New Delhi :Fresh grim cues from China and lack of positive domestic triggers kept the Indian market in the negative zone today as the benchmark BSE Sensex snapped its two-session rally to fall by 97 points to 25,622.17.
A massive late surge also failed to revive the index.
Sentiment got a boost at the fag-end after the government today said the Winter Session could be advanced immediately after the Bihar polls to pass the GST bill, which it proposes to roll out from April, 2016.
Weak global cues with data showing that China’s consumer inflation in August edged up more than expected from a year earlier, but producer prices fell for the 42nd straight month, signalling the risk of deflation, hit market sentiment.
Caution also prevailed ahead of the release of key macro data—Index of Industrial Production (IIP) for July and consumer price inflation (CPI) for August.
The BSE Sensex after a gap down opening at 25,522.98 points continued to slide and touched a low of 25,287.50 in early trade as selling intensified in blue-chip stocks.
However, on emergence of buying towards the end it recouped most of day’s losses to touch a high of 25,733.70 before ending at 25,622.17, a fall of 97.41 or 0.38 per cent.
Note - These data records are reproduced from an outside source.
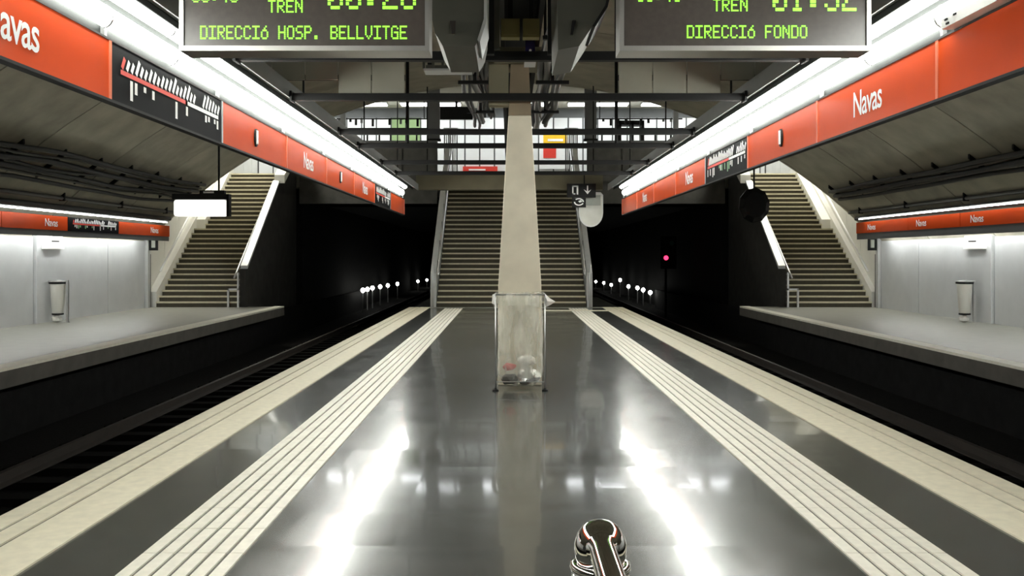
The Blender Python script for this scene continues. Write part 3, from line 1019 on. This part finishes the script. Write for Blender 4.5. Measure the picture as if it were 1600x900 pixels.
t = empty('duct_cowl', (-0.4, 7.0, 3.1), 'rounded grey duct cowl hanging right of the Hosp. Bellvitge display', 'duct')
poly = [pxz(x, y, 7.0) for x, y in ((673, -60), (757, -60), (757, 30), (752, 55), (742, 72), (692, 72), (680, 52), (674, 25))]
MB().prism(poly, 'y', 7.0, 8.0).build('cowl_body', M_DUCT, t)
poly = [pxz(x, y, 6.98) for x, y in ((757, -60), (761, -60), (761, 30), (750, 66), (746, 62), (756, 30))]
MB().prism(poly, 'y', 6.97, 7.6).build('rim', M_STEELP, t)
poly = [pxz(x, y, 6.98) for x, y in ((703, 33), (712, 33), (711, 52), (706, 52))]
MB().prism(poly, 'y', 6.97, 7.0).build('latch', M_RAIL, t)
t = empty('duct_cowl', (0.5, 7.0, 3.1), 'slanted grey duct cowl hanging left of the Fondo display', 'duct')
poly = [pxz(x, y, 7.0) for x, y in ((870, -60), (962, -60), (945, 10), (925, 42), (905, 72), (872, 78))]
MB().prism(poly, 'y', 7.0, 8.0).build('cowl_body', M_DUCT, t)
poly = [pxz(x, y, 6.98) for x, y in ((966, -60), (962, -60), (945, 10), (925, 42), (929, 44), (949, 12))]
MB().prism(poly, 'y', 6.95, 7.6).build('rim', M_DARK, t)
poly = [pxz(x, y, 6.98) for x, y in ((894, 32), (900, 32), (895, 54), (891, 54))]
MB().prism(poly, 'y', 6.97, 7.0).build('latch', M_DARK, t)
for a, b, ds in ((783, 812, 'left'), (817, 843, 'right')):
    x0, z1 = pxz(a, 29, 8.0); x1, z0 = pxz(b, 58, 8.0)
    t = empty('junction_box', ((x0 + x1) / 2, 8.0, z0), 'ochre junction box above the pillar, %s of the pair' % ds, 'junction box')
    MB().box(x0, x1, 8.0, 8.12, z0, z1).build('box_body', M_YBOX, t)
    MB().box(x0 + 0.02, x1 - 0.02, 7.985, 8.0, z0 + 0.02, z1 - 0.02).build('lid', M_YBOX, t)
    MB().box((x0 + x1) / 2 - 0.02, (x0 + x1) / 2 + 0.02, 8.02, 8.1, z1, z1 + 0.9).build('conduit', M_DARK, t)
# dark vertical trunking left and right of the boxes
for a, b, ds in ((757, 772, 'left'), (856, 868, 'right')):
    x0, z1 = pxz(a, -80, 8.2); x1, z0 = pxz(b, 84, 8.2)
    t = empty('cable_trunking', ((x0 + x1) / 2, 8.2, z0), 'dark vertical cable trunking above the pillar, %s side' % ds, 'trunking')
    MB().box(x0, x1, 8.2, 8.28, z0, z1).build('channel', M_DARK, t)
    MB().box(x1, x1 + 0.05, 8.22, 8.27, z0 + 0.05, z1).build('cover_strip', M_DUCT, t)
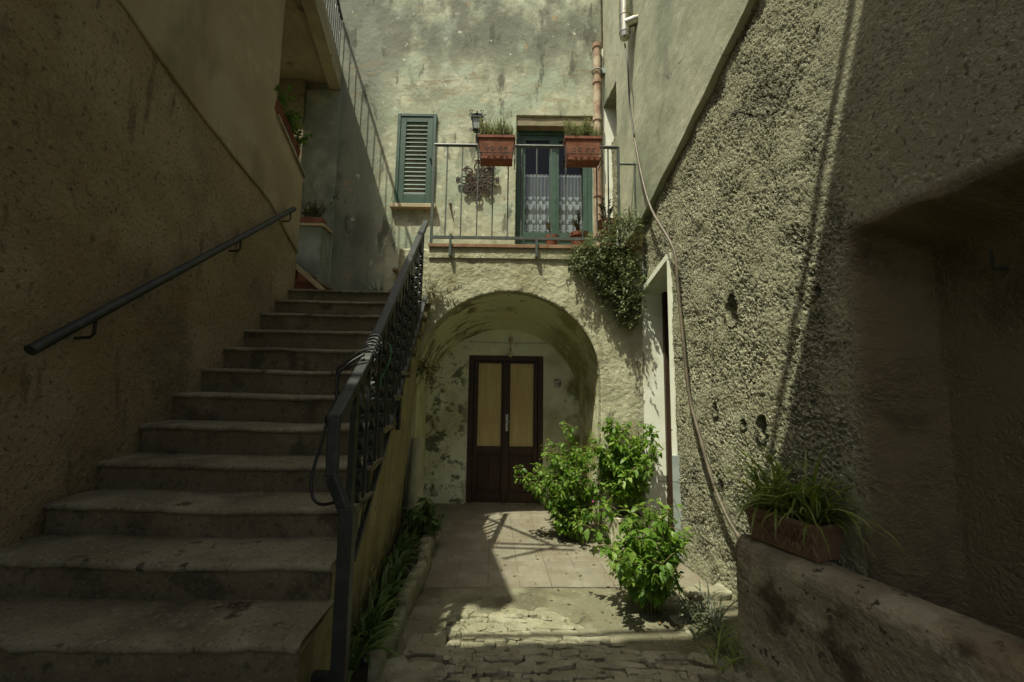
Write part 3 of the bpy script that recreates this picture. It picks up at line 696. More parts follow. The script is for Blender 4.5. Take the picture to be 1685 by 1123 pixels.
# ------------------------------------------------------------------ left house
lh = thing('plastered_house', 'brown rough plastered house wall on the left beside the stone staircase', 'house', (-2.6, 2, 0))
def lw(off): return lambda u, v: np.stack([LX(u) + off, u, v], 1)
LEND, LPAR = 4.45, 5.28
def partop(u): return np.interp(u, [LEND, LPAR], [4.62, 4.33])
grid_wall('wall', lin(.55, LPAR, .02, LEND), lin(.2, 6.9, .02), lw(0), M['left_plaster'], lh, thick=(-.22, 0, 0), hole=lambda u, v: (u > LEND) & (v > 4.2))
obj('back_wall', MB().prism([(LX(-2.5), -2.5, -.3), (LX(.55), .55, -.3), (LX(.55), .55, 6.9), (LX(-2.5), -2.5, 6.9)], (-.35, 0, 0)), M['left_plaster'], lh)
obj('side_wall', MB().bb((-6.5, LEND - .3, 4.6), (LX(LEND) - .36, LEND - .002, 6.9)), M['left_plaster'], lh)
# upper smooth coat above the slanting seam
def wob(u, sc, seed): return vnoise(np.stack([u, u * 0, u * 0], 1), sc, 5, seed)
def seam(y): return np.interp(y, [0.5, 2.402, 3.3, 4.466, 5.3], [4.42, 3.998, 3.80, 3.639, 3.3])
us = lin(.55, LEND - .004, .025); vs = np.linspace(0, 1, 130)
def upc(u, v):
    s = seam(u) + .035 * wob(u, 2.5, 8)
    return np.stack([LX(u) + .022 + 0 * u, u, s + (6.88 - s) * v], 1)
grid_wall('upper_coat', us, vs, upc, M['left_smooth'], lh, thick=(-.05, 0, 0))
# parapet beyond the corner
def par(u, v):
    b = seam(u) + .035 * wob(u, 2.5, 8); return np.stack([LX(u) + .022, u, b + (partop(u) - b) * v], 1)
grid_wall('parapet', lin(LEND - .004, LPAR + .002, .02), np.linspace(0, 1, 60), par, M['left_smooth'], lh, thick=(-.26, 0, 0))
cp = MB().bar((LX(LEND) - .08, LEND, 4.635), (LX(LPAR) - .08, LPAR + .02, 4.345), .27, .03)
obj('coping', cp, M['stone_pale'], lh)
obj('house_roof', MB().bb((-7, -2.5, 6.9), (LX(1) + .03, LEND, 7.05)), M['terracotta_tile'], lh)

# walkway high above, its edge beam and passage below
wk = thing('walkway', 'concrete walkway with heavy edge beam high above the passage at the left', 'walkway', (-2.8, 5.9, 6.2))
def WX(y): return -2.74 + .2 * (BACK - y)
z0 = 6.235
bm = MB().prism([(WX(1.1) - .175, 1.1, z0), (WX(1.1), 1.1, z0), (WX(BACK), BACK - .01, z0), (WX(BACK) - .175, BACK - .01, z0)], (0, 0, .37))
obj('edge_beam', bm, M['concrete_beam'], wk, bevel=.01)
ub = MB().prism([(-6, LEND + .004, z0 + .12), (WX(LEND) - .178, LEND + .004, z0 + .12), (WX(BACK) - .178, BACK - .012, z0 + .12), (-6, BACK + 1.5, z0 + .12)], (0, 0, .2))
obj('slab', ub, M['concrete_beam'], wk)
ub = MB().prism([(LX(1.1) + .04, 1.12, z0 + .12), (WX(1.1) - .178, 1.12, z0 + .12), (WX(LEND) - .178, LEND, z0 + .12), (LX(LEND) + .07, LEND, z0 + .12)], (0, 0, .2))
obj('slab', ub, M['concrete_beam'], wk)
wr = thing('walkway_railing', 'dark iron railing on the edge of the high walkway at upper left', 'railing', (-2.7, 5, 6.6))
rl = MB()
y = 3.72
while y < BACK - .05:
    bmb = MB().tube([(WX(y) - .05, y, 6.60), (WX(y) - .05, y, 7.45)], .009, 6); obj('baluster', bmb, M['iron'], wr); y += .115
for z, r in ((7.45, .022), (6.70, .012)):
    obj('rail', MB().tube([(WX(3.7) - .05, 3.7, z), (WX(BACK) - .05, BACK - .02, z)], r, 8), M['iron'], wr)
# unseen bars added over the court to cast the crossed shadow
ar = thing('shadow_bars', 'unseen iron bars added by the high walkway to cast the crossed shadow on the tiles', 'shadow bars', (-1.75, 2.4, 6.5))
am = MB()
for a, b in (((-1.95, 2.36), (-1.12, 2.32)), ((-1.95, 2.24), (-1.12, 2.20)), ((-2.3, 3.5), (-1.3, 2.28)), ((-1.85, 1.95), (-1.30, 2.28))):
    am.bar((a[0], a[1], 6.63), (b[0], b[1], 6.63), .05, .02)
obj('bars', am, M['iron'], ar)

# passage at the head of the stair
ps = thing('passage_wall', 'grey washed wall closing the shaded passage beyond the left house corner', 'wall', (-3.3, BACK, 3))
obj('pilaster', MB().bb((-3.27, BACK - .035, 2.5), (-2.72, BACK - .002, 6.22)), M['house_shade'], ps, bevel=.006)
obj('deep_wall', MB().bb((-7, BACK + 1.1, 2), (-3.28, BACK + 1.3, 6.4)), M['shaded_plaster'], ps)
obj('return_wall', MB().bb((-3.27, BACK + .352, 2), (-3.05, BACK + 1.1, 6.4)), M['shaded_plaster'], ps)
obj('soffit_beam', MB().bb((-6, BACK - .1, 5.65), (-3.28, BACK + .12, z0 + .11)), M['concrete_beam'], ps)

# ------------------------------------------------------------------ right house
rh = thing('roughcast_house', 'house wall on the right in coarse roughcast with smooth render above', 'house', (1.8, 3, 0))
LINT = 2.80
def wob(u, sc, seed): return vnoise(np.stack([u, u * 0, u * 0], 1), sc, 5, seed)
def sm(t): t = np.clip(t, 0, 1); return t * t * (3 - 2 * t)
DENTS = []
for px, py, rx, rz, dp in ((1198, 512, .075, .105, .07), (1172, 672, .028, .05, .04), (1246, 705, .035, .075, .05), (1180, 800, .03, .06, .04), (1216, 700, .02, .03, .03), (1335, 480, .02, .02, .03)):
    c = atx(px, py, RX0, RXK); DENTS.append((c.y, c.z, rx, rz, dp))
def rw(off):
    def fn(u, v):
        x = RX(u) + off
        x = x + .30 * sm((2.24 - u + .03 * wob(v, 2.5, 31)) / .16) * sm((2.50 + .05 * wob(u, 3, 32) - v) / .16)
        P = np.stack([u * 0, u, v], 1); nz = vnoise(P, 22, 2, 77)
        for cy, cz, rx, rz, dp in DENTS:
            r = np.sqrt(((u - cy) / rx) ** 2 + ((v - cz) / rz) ** 2) + .35 * nz
            x = x + dp * sm((1.05 - r) / .35) - .012 * np.exp(-((r - 1.25) / .18) ** 2) * (v < cz)
        return np.stack([x, u, v], 1)
    return fn
O1, O2 = 4.25, 4.945
NI = 2.235
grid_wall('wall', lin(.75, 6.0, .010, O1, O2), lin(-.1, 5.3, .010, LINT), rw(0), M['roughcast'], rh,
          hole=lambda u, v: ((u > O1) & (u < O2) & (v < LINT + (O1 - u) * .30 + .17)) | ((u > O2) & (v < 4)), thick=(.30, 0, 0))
obj('near_wall', MB().prism([(RX(-2.5), -2.5, 2.5), (RX(.75), .75, 2.5), (RX(.75), .75, 8), (RX(-2.5), -2.5, 8)], (.3, 0, 0)), M['right_smooth'], rh)
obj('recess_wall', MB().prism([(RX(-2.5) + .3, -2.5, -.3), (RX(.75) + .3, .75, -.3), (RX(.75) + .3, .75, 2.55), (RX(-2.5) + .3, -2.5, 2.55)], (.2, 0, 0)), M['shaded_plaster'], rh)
def rseam(y): return np.interp(y, [0.9, 2.829, 3.8, 4.836, 6.2], [5.3, 4.493, 4.05, 3.646, 3.2])
def wob(u, sc, seed): return vnoise(np.stack([u, u * 0, u * 0], 1), sc, 5, seed)
USPL = 5.62
us = lin(1.0, 6.19, .025, USPL)
def rup(u, v):
    s = rseam(u) + .022 * wob(u, 3.5, 3); return np.stack([RX(u) - .035, u, s + (8.0 - s) * v], 1)
def uh(u, v):
    s = rseam(u); z = s + (8 - s) * v; return (u > USPL) & (z < 6.0)
grid_wall('upper_coat', us, np.linspace(0, 1, 170), rup, M['right_smooth'], rh, thick=(.30, 0, 0), hole=uh)
obj('house_wall_core', MB().prism([(RX(-2.5) + .32, -2.5, 4.8), (RX(6.4) + .32, 6.6, 4.8), (RX(6.4) + .32, 6.6, 8), (RX(-2.5) + .32, -2.5, 8)], (.1, 0, 0)), M['right_smooth'], rh)
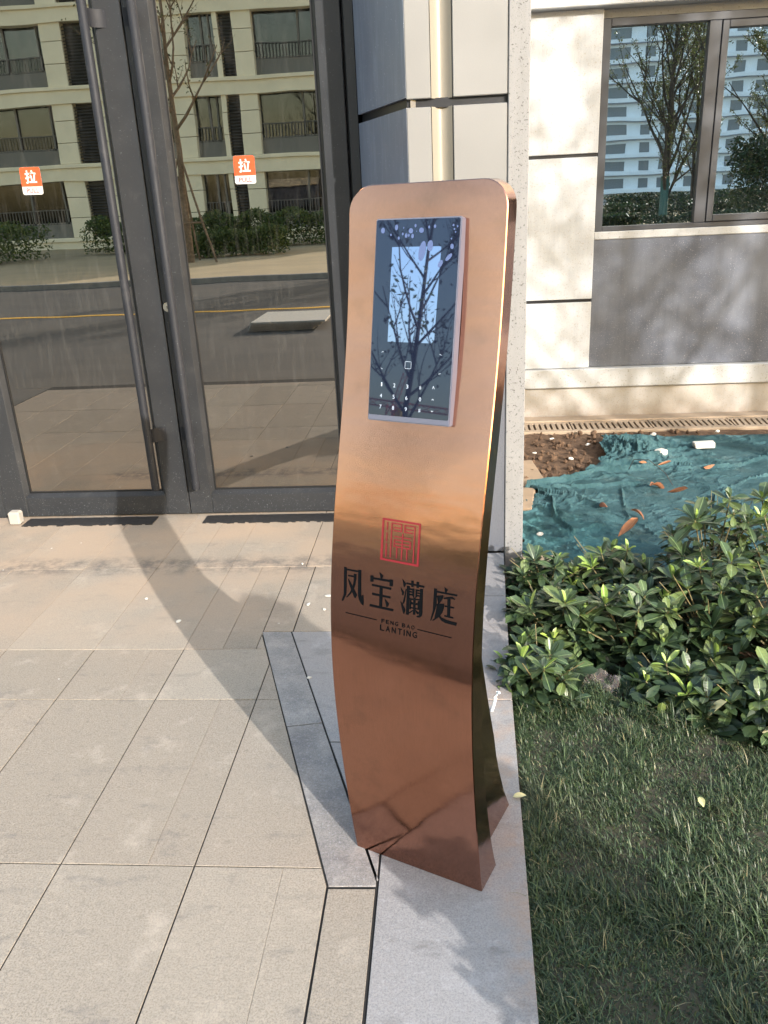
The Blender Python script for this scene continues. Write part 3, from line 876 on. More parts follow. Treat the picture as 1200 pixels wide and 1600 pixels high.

Sensex had gathered 825.77 points in last two sessions.
The 50-share NSE Nifty, which dipped below the crucial 7,700-mark and touched a low of 7,678.50 intra-day, recovered most of the lost ground to close at 7,788.10, down 30.50 points or 0.39 per cent.
Major BSE laggards included Hindalco, HDFC, ONGC, SBI, Wipro, Dr Reddy’s, HUL, Bharti Airtel, GAIL, Lupin, Infosys, NTPC, RIL, Axis Bank, Cipla, HDFC Bank, TCS and ITC.
Bucking the trend were the shares of Tata Motors, BHEL, Bajaj Auto, L&T, ICICI Bank, M&M and Tata Steel.
Sectorwise, BSE consumer durables index suffered the most by falling 1.76 per cent, followed by teck 0.79 per cent, metal (0.77 pc), PSU (0.76 pc), IT (0.74 pc), realty (0.61 pc), Power (0.19 pc), oil&gas (0.17 pc) and bankex (0.13 pc).
Foreign investors sold shares worth Rs 452.13 crore yesterday, as per provisional data.
Globally, Asian markets ended lower with Shanghai shares falling by 1.39 per cent. European markets were also down in their early trade amid renewed concern that the global economy has not recovered enough to withstand higher US interest rates.